Problem to solve. Begin at the first line below and copy each line exactly, ending with the line where "mb = MB(); mb.box(-14, 14, 7.68, 9.1, 6.5, 6.62);" appears.

□ □ □ □ □ □ □

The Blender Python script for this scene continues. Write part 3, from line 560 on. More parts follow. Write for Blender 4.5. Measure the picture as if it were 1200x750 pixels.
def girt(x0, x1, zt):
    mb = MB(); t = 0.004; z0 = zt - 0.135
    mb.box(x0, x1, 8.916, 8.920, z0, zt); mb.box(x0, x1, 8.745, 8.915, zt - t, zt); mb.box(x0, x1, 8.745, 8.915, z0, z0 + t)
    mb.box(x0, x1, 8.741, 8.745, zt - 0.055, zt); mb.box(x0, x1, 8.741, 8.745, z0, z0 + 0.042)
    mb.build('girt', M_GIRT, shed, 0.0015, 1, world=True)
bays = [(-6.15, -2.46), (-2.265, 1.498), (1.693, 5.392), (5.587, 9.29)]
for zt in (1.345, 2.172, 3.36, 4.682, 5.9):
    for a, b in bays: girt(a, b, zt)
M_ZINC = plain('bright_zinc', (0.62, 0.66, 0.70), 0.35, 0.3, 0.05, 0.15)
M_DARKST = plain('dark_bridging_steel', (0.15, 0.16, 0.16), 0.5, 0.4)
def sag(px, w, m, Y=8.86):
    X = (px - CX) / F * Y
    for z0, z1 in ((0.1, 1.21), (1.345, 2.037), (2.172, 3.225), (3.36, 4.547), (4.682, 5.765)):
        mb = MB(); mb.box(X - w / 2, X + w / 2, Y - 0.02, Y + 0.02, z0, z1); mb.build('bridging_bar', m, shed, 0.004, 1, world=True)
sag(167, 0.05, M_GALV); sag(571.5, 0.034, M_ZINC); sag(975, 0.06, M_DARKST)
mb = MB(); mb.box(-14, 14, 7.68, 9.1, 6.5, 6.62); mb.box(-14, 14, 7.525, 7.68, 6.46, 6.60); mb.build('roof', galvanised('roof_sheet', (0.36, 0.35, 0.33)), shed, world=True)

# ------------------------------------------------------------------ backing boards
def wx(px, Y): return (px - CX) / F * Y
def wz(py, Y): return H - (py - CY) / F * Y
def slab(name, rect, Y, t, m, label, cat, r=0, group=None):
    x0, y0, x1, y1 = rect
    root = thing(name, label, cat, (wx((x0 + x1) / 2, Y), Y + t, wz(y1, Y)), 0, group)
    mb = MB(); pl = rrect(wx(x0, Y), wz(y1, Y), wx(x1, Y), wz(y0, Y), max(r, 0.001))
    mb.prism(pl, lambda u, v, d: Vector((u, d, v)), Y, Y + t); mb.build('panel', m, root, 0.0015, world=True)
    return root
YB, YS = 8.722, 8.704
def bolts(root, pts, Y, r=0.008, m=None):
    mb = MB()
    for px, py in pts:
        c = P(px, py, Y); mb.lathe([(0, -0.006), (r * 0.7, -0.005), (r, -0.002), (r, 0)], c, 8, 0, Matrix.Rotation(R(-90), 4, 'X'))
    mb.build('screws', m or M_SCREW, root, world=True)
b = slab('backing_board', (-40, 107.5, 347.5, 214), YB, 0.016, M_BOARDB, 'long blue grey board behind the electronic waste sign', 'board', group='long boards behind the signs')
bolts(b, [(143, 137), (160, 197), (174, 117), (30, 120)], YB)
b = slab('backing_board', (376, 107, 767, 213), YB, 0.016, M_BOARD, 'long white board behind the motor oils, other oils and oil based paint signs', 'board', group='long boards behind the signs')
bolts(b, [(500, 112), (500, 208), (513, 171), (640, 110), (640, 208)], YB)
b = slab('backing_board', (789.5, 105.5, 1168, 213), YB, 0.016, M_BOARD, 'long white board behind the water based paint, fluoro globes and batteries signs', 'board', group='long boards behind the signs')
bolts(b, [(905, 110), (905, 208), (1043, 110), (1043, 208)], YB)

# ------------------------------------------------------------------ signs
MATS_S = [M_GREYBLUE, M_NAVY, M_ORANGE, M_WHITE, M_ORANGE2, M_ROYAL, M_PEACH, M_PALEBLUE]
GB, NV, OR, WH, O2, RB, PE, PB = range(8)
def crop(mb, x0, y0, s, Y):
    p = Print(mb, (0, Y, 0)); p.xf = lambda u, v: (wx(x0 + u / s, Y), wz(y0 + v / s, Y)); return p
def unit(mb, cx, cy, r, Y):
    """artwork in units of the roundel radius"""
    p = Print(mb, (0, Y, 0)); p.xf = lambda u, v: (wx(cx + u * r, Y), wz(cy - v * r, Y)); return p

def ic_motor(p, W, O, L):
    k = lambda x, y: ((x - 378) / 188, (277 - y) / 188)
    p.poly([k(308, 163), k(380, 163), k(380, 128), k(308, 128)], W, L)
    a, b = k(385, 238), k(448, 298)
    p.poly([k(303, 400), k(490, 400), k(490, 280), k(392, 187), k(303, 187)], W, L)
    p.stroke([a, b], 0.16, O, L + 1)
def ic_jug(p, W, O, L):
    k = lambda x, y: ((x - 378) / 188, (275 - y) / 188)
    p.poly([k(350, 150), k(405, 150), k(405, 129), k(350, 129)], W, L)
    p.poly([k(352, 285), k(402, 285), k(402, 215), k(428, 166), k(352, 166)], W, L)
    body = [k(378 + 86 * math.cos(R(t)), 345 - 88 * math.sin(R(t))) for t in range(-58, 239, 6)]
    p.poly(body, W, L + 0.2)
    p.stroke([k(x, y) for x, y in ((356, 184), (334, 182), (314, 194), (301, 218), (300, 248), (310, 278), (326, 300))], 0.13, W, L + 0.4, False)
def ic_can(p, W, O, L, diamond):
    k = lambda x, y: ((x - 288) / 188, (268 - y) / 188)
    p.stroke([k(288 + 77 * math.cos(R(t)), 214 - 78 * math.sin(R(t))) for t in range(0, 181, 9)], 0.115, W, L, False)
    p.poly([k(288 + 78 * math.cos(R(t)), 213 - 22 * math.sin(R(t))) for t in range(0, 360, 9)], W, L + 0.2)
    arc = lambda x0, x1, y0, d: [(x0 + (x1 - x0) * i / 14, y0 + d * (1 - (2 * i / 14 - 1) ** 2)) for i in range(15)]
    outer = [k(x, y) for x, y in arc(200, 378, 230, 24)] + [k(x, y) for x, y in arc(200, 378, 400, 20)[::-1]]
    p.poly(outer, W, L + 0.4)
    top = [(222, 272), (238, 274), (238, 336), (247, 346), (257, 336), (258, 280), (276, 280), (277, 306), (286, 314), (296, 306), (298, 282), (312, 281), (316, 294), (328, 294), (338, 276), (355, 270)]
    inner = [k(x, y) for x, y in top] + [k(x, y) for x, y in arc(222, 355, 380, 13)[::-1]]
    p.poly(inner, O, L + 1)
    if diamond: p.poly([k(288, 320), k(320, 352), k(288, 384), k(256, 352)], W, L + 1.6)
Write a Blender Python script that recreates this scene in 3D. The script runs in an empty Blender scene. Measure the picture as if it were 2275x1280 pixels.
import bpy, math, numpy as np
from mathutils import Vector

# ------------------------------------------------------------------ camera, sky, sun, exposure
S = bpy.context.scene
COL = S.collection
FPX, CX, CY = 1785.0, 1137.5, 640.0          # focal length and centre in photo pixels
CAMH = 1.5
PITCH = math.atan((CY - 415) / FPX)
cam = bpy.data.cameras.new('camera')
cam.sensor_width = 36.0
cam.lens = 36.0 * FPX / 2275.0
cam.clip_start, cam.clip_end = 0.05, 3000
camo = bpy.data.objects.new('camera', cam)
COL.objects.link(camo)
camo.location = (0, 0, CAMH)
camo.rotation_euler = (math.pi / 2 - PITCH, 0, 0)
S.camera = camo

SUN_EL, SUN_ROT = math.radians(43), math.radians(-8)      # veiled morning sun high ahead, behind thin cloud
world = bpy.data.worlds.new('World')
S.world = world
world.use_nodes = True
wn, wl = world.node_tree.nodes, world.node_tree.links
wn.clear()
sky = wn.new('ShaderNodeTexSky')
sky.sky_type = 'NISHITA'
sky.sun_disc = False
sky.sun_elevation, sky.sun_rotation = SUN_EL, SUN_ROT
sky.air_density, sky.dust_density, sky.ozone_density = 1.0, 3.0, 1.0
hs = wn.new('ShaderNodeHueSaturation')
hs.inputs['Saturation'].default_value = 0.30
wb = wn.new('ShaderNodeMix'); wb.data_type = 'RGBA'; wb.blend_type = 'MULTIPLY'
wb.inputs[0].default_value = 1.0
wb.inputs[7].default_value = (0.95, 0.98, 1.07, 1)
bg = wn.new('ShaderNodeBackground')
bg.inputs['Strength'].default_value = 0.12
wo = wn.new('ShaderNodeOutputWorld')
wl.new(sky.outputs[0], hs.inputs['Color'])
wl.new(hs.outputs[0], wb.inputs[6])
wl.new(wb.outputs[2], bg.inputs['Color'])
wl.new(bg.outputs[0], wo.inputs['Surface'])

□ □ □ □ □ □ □

Task answer.
The Blender Python script for this scene continues. Write part 3, from line 560 on. More parts follow. Write for Blender 4.5. Measure the picture as if it were 1200x750 pixels.
def girt(x0, x1, zt):
    mb = MB(); t = 0.004; z0 = zt - 0.135
    mb.box(x0, x1, 8.916, 8.920, z0, zt); mb.box(x0, x1, 8.745, 8.915, zt - t, zt); mb.box(x0, x1, 8.745, 8.915, z0, z0 + t)
    mb.box(x0, x1, 8.741, 8.745, zt - 0.055, zt); mb.box(x0, x1, 8.741, 8.745, z0, z0 + 0.042)
    mb.build('girt', M_GIRT, shed, 0.0015, 1, world=True)
bays = [(-6.15, -2.46), (-2.265, 1.498), (1.693, 5.392), (5.587, 9.29)]
for zt in (1.345, 2.172, 3.36, 4.682, 5.9):
    for a, b in bays: girt(a, b, zt)
M_ZINC = plain('bright_zinc', (0.62, 0.66, 0.70), 0.35, 0.3, 0.05, 0.15)
M_DARKST = plain('dark_bridging_steel', (0.15, 0.16, 0.16), 0.5, 0.4)
def sag(px, w, m, Y=8.86):
    X = (px - CX) / F * Y
    for z0, z1 in ((0.1, 1.21), (1.345, 2.037), (2.172, 3.225), (3.36, 4.547), (4.682, 5.765)):
        mb = MB(); mb.box(X - w / 2, X + w / 2, Y - 0.02, Y + 0.02, z0, z1); mb.build('bridging_bar', m, shed, 0.004, 1, world=True)
sag(167, 0.05, M_GALV); sag(571.5, 0.034, M_ZINC); sag(975, 0.06, M_DARKST)
mb = MB(); mb.box(-14, 14, 7.68, 9.1, 6.5, 6.62); mb.box(-14, 14, 7.525, 7.68, 6.46, 6.60); mb.build('roof', galvanised('roof_sheet', (0.36, 0.35, 0.33)), shed, world=True)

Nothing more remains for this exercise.